Tuesday, December 16, 2008

Times they are a changin'

TORONTO (Reuters) - Prime Minister Stephen Harper, in perhaps his bleakest comments yet on the global economy, said the future has become increasingly hard to read and conceded a depression could occur.
The Prime Minister, in an interview with CTV News in Halifax, Nova Scotia, also confirmed that his Conservative government's January budget would push Canada into a deficit, while including billions of dollars in spending.
The government is set to release its budget on January 27.
"The truth is, I've never seen such uncertainty ...," the Globe and Mail quoted Harper as saying in the interview. "I'm very worried about the Canadian economy."
The Prime Minister also raised the possibility that a depression -- loosely defined as prolonged recession where output declines more than 10 percent -- might be possible.
"It could be, but I think we've learned enough from the 1930s to avoid some of the mistakes that caused a recession in 1929 to become a depression in the 1930s."
Talk of a deficit signals an about-face for Harper's government. The party's fiscal update in November was widely criticized by economists for striving too hard to show balanced budgets in coming years at a time when most experts argued that temporary deficits would help pull Canada through a recession.
The opposition parties refused to endorse it, leading Prime Minister Stephen Harper to request Parliament be shut down to January 26, rather than face a confidence vote.

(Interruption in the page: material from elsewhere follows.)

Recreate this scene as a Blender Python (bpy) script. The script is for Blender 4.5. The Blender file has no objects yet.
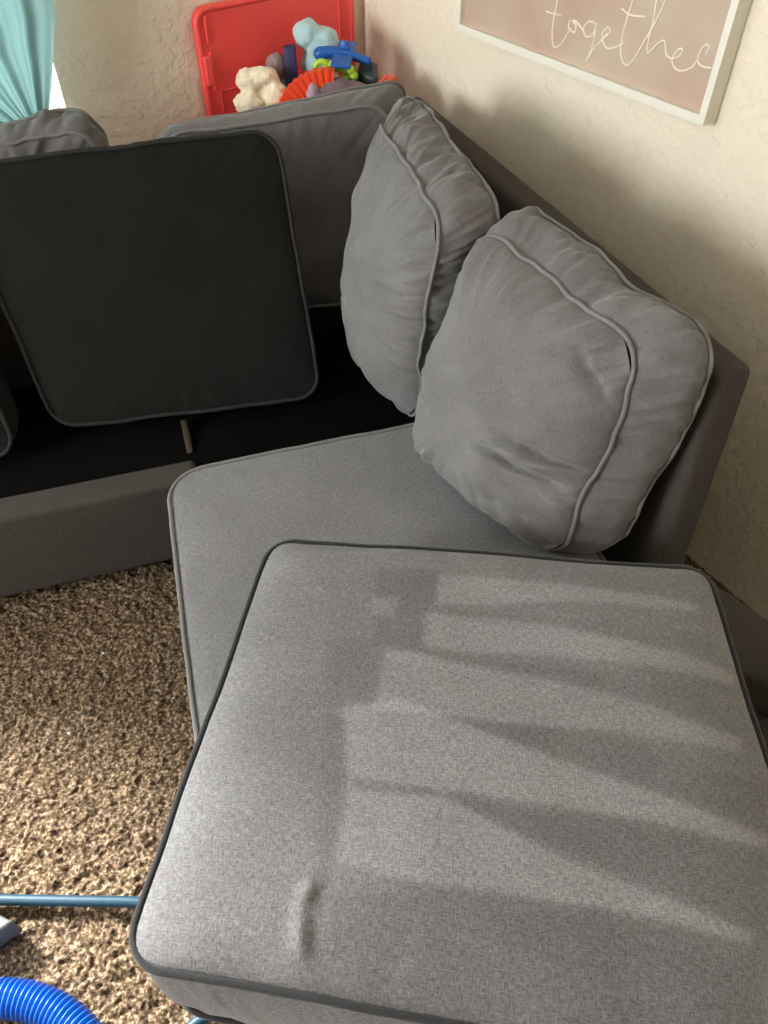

Seems we are in for a rough ride and no one is more nervous than rural folks who depend on the Alberta oil boom to make ends meet. Most I know have either abandoned the fishery altogether or have cut back on their dependence on it to join the wave of western workers. Many found the costs associated with the catch-especially the not so long ago high cost of gas-prohibitive. Men who have never worked at anything else have already worked a few Alberta shifts-only now they are sent home, no return ticket in hand.

In September Blair turned down no less than six lucrative job offers so he could attend school in October, now, he can't seem to find anything promising outside of a full time stay-in-Alberta offer.

He was supposed to start back on January 3rd. Not now. My, how quickly things have changed.